Haddonfield High School boys' lacrosse season cancelled amid racial incident investigation

HADDONFIELD, N.J. (WPVI) -- The remainder of the Haddonfield Memorial High School boys' lacrosse season has been canceled amid an investigation into an alleged racial incident.

It's a move that was being applauded Friday night by civil rights activists, as the controversy reverberates through Haddonfield and beyond.

"I hate to say, it would not have been a surprise if I heard it from other townships. But Haddonfield is an elite school system in South Jersey.... To hear it from that level was shocking," said Lloyd Henderson of the Camden County NAACP.

The alleged incident happened during a track meet last week at Haddonfield.

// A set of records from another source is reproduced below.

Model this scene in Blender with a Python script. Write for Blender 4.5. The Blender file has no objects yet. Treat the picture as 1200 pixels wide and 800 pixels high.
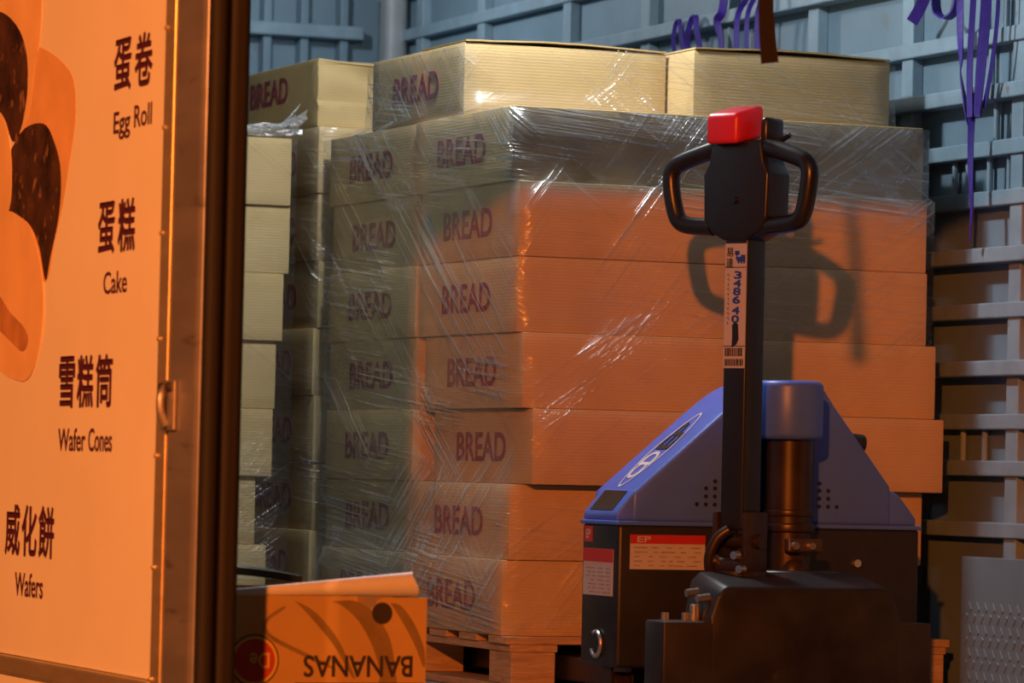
import bpy, bmesh, math, random
from mathutils import Vector, Matrix, noise

sc = bpy.context.scene
COL = sc.collection
R = math.radians

# ---------------------------------------------------------------- camera, world, lights, exposure
# the truck is the frame of reference: x = across the load bed, y = into it, z = up from its floor
PSI, PIT, ROLL = R(22), math.atan(150 / 5000), R(1.3)
fwd = Vector((math.sin(PSI) * math.cos(PIT), math.cos(PSI) * math.cos(PIT), math.sin(PIT)))
rt0 = Vector((math.cos(PSI), -math.sin(PSI), 0))
up0 = rt0.cross(fwd)
rt = rt0 * math.cos(ROLL) + up0 * math.sin(ROLL)
up = up0 * math.cos(ROLL) - rt0 * math.sin(ROLL)
cam_d = bpy.data.cameras.new('camera')
cam_d.sensor_width = 36
cam_d.lens = 150
cam_d.clip_start = .05
cam_d.dof.use_dof = True
cam_d.dof.focus_distance = 9.7
cam_d.dof.aperture_fstop = 7
cam = bpy.data.objects.new('camera', cam_d)
m = Matrix((rt, up, -fwd)).transposed().to_4x4()
m.translation = (0, 0, .52)
cam.matrix_world = m
COL.objects.link(cam)
sc.camera = cam

w = bpy.data.worlds.new('night_sky')
sc.world = w
w.use_nodes = True
w.node_tree.nodes['Background'].inputs[0].default_value = (.70, .66, .66, 1)
w.node_tree.nodes['Background'].inputs[1].default_value = .014

def lamp(name, loc, power, color, radius):
    d = bpy.data.lights.new(name, 'POINT')
    d.energy = power
    d.color = color
    d.shadow_soft_size = radius
    o = bpy.data.objects.new(name, d)
    o.location = loc
    COL.objects.link(o)
    return o
lamp('sodium_point_light', (-2.44, -2.74, 3.4), 4350, (1, .225, .028), .10)  # street lamp shining in through the rear opening
lamp('sodium_point_light', (-7.0, 3.2, 4.2), 4500, (1, .30, .072), .15)  # unseen second lamp, added to brighten the advertising board
lamp('ceiling_point_light', (4.05, 12.3, 2.25), 26, (.93, .97, 1), .05)  # unseen lamp deeper in the truck, added to lift the back wall
lamp('ceiling_point_light', (3.665, 9.335, 2.22), 66, (.93, .97, 1), .05)  # the truck's own ceiling lamp above the front stack

sc.view_settings.view_transform = 'Standard'
sc.view_settings.look = 'None'
sc.view_settings.gamma = 1
sc.view_settings.exposure = 0
sc.view_settings.use_curve_mapping = False

# ---------------------------------------------------------------- materials
def nmat(name):
    mt = bpy.data.materials.new(name)
    mt.use_nodes = True
    nt = mt.node_tree
    b = nt.nodes['Principled BSDF']
    return mt, nt, b

def nd(nt, kind, **kw):
    n = nt.nodes.new(kind)
    for k, v in kw.items():
        setattr(n, k, v)
    return n

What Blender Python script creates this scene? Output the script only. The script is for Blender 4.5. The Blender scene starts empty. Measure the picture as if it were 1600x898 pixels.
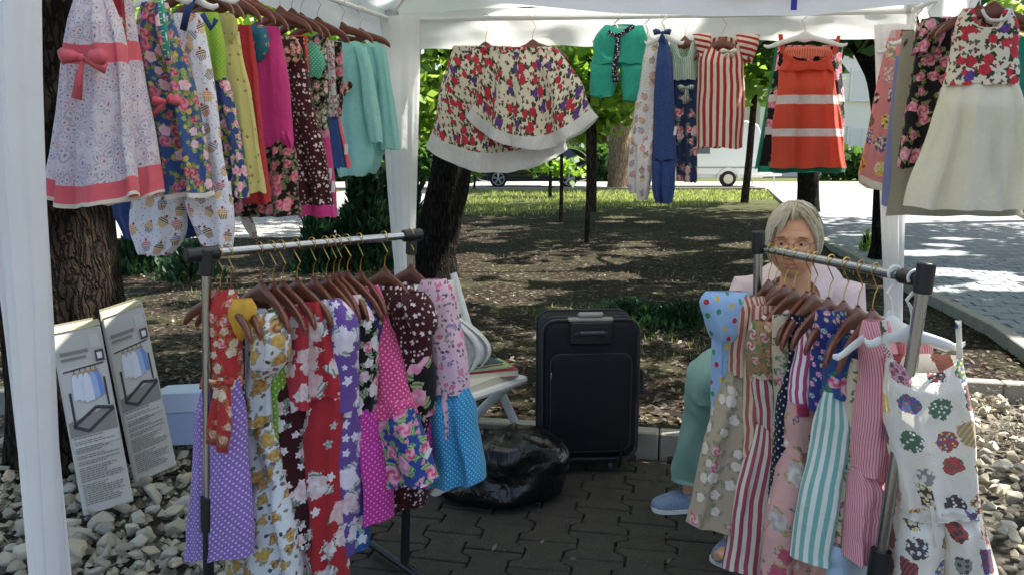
import bpy, bmesh, math, random
import numpy as np
from mathutils import Vector, Matrix, noise
R = math.radians
random.seed(7)
rng = np.random.default_rng(11)
scene = bpy.context.scene
COL = scene.collection

# ---------------------------------------------------------------- camera, sky, sun, exposure
CAM_H, FOC, TILT = 1.45, 1256.0, R(9.5)
cam_data = bpy.data.cameras.new("camera")
cam_data.sensor_width = 36.0
cam_data.lens = 36.0 * FOC / 1600.0
cam_data.clip_start = 0.05
cam_data.clip_end = 600.0
cam = bpy.data.objects.new("camera", cam_data)
COL.objects.link(cam)
cam.location = (0, 0, CAM_H)
cam.rotation_euler = (R(90) - TILT, 0, 0)
scene.camera = cam

SUN_TO = Vector((0.60, 0.22, 0.98)).normalized()
world = bpy.data.worlds.new("World")
scene.world = world
world.use_nodes = True
wn = world.node_tree
sky = wn.nodes.new("ShaderNodeTexSky")
sky.sky_type = 'NISHITA'
sky.sun_disc = False
sky.sun_elevation = math.asin(SUN_TO.z)
sky.sun_rotation = math.atan2(SUN_TO.x, SUN_TO.y)
sky.air_density, sky.dust_density, sky.ozone_density = 1.0, 2.5, 1.0
bg = wn.nodes["Background"]
wn.links.new(sky.outputs[0], bg.inputs[0])
bg.inputs[1].default_value = 0.095
sl = bpy.data.lights.new("sun", 'SUN')
sl.energy = 5.0
sl.angle = R(0.55)
sl.color = (1.0, 0.95, 0.87)
sun = bpy.data.objects.new("sun", sl)
COL.objects.link(sun)
sun.rotation_euler = SUN_TO.to_track_quat('Z', 'Y').to_euler()
sun.location = (8, 2, 14)
scene.view_settings.view_transform = 'Standard'
scene.view_settings.look = 'None'
scene.view_settings.exposure = 1.75
scene.view_settings.gamma = 1.0
scene.cycles.max_bounces = 8
scene.cycles.diffuse_bounces = 4
scene.cycles.transmission_bounces = 6
scene.cycles.transparent_max_bounces = 8

# ---------------------------------------------------------------- measuring helpers (photo pixel -> place)
CF = Vector((0, math.cos(TILT), -math.sin(TILT)))
CU = Vector((0, math.sin(TILT), math.cos(TILT)))
CPOS = Vector((0, 0, CAM_H))
def ray(px, py):
    return CF + Vector((1, 0, 0)) * ((px - 800) / FOC) - CU * ((py - 449) / FOC)
def P(px, py, Y):
    d = ray(px, py)
    return CPOS + d * (Y / d.y)
def G(px, py, z=0.0):
    d = ray(px, py)
    return CPOS + d * ((z - CAM_H) / d.z)
def hit(px, py, A, yaw):
    n = Vector((math.sin(yaw), math.cos(yaw), 0))
    d = ray(px, py)
    return CPOS + d * (n.dot(Vector((A[0], A[1], 0)) - Vector((0, 0, 0))) / n.dot(d))
def hitf(px, py, A, yaw, dy):
    return hit(px, py, (A[0], A[1] + dy), yaw)
def c3(h):
    if isinstance(h, (tuple, list)):
        return tuple(h)[:3]
    h = h.lstrip('#')
    v = [int(h[i:i + 2], 16) / 255 for i in (0, 2, 4)]
    return tuple(x / 12.92 if x <= 0.04045 else ((x + 0.055) / 1.055) ** 2.4 for x in v)
def c4(h):
    return c3(h) + (1.0,)

# ---------------------------------------------------------------- object helpers
def tag(o, label=None, cat=None, group=None, kind=None):
    if label: o['label'] = label
    if cat: o['category'] = cat
    if group: o['group'] = group
    if kind: o['kind'] = kind
    return o
def thing(name, loc, label, cat, group=None):
    o = bpy.data.objects.new(name, None)
    o.empty_display_size = 0.05
    COL.objects.link(o)
    o.location = Vector(loc)
    return tag(o, label, cat, group)
def adopt(o, parent):
    if parent is not None:
        o.parent = parent
        m = Matrix.Identity(4)
        p = parent
        while p is not None:
            if p.type == 'EMPTY':
                m = Matrix.Translation(p.location)
            p = p.parent
        o.matrix_parent_inverse = m.inverted() if parent.type == 'EMPTY' else Matrix.Identity(4)
    return o
def mesh_obj(name, me, mats, parent=None, smooth=True):
    if not isinstance(mats, (list, tuple)): mats = [mats]
    for m in mats: me.materials.append(m)
    if smooth and len(me.polygons):
        me.polygons.foreach_set('use_smooth', [True] * len(me.polygons))
    o = bpy.data.objects.new(name, me)
    COL.objects.link(o)
    return adopt(o, parent)
def fast_quads(name, V, n_per=4):
    """V: (n,4,3) array -> mesh of separate quads"""
    V = np.asarray(V, dtype=np.float32)
    n = V.shape[0]
    me = bpy.data.meshes.new(name)
    me.vertices.add(n * n_per)
    me.vertices.foreach_set('co', V.reshape(-1))
    me.loops.add(n * n_per)
    me.loops.foreach_set('vertex_index', np.arange(n * n_per, dtype=np.int32))
    me.polygons.add(n)
    me.polygons.foreach_set('loop_start', np.arange(0, n * n_per, n_per, dtype=np.int32))
    me.polygons.foreach_set('loop_total', np.full(n, n_per, dtype=np.int32))
    me.update(calc_edges=True)
    return me
def copy_tree(o, parent=None):
    c = o.copy()
    COL.objects.link(c)
    if parent is not None:
        c.parent = parent
    for ch in o.children:
        copy_tree(ch, c)
    return c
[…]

A member of the boys' lacrosse team, who was in a group with some of his teammates, allegedly used the N-word and told a black female track athlete from Sterling High in Somerdale to get off his school's track.

Cydney Thomas told Action News she witnessed the incident.

"The girl was very upset," she said. "The Sterling girl that was called the N-word was very upset at the time. She started crying, along with another one of her teammates. It was very upsetting."

After details of the alleged incident emerged, the interim superintendent announced the remainder of the boys' lacrosse season would be canceled, effective immediately.

School officials have reached out to the local chapter of the NAACP and other professionals.

Diversity, sensitivity and empathy training will be conducted for all students, staff and coaches, and additional procedures and requirements for all sports teams are being drafted.

The NAACP's Henderson said he is encouraged by these steps.

"Haddonfield deserves a medal," he said. "And the Haddonfield administration needs to get credit for taking the steps."

Still, some students remain upset over the alleged incident. They say they are outraged that other lacrosse players who were there have refused to name the boy who allegedly made the comment.

Audrey, a freshman said, "I just wish people weren't scared to be called, like, rats - because that's what people call people who tell on people.... Someone is afraid to come forward."

Tenth grader Artie Kegan added, "Honestly, I think it's unfortunate that such an event happened like this, because their season is over. I feel that somebody should stand up - and if it was them, they should say something."

A spokesman for the New Jersey Attorney General's Office says they received a referral on the matter Friday morning from the New Jersey State Interscholastic Athletic Association.

The civil rights division is reviewing the matter to determine if it will open an investigation.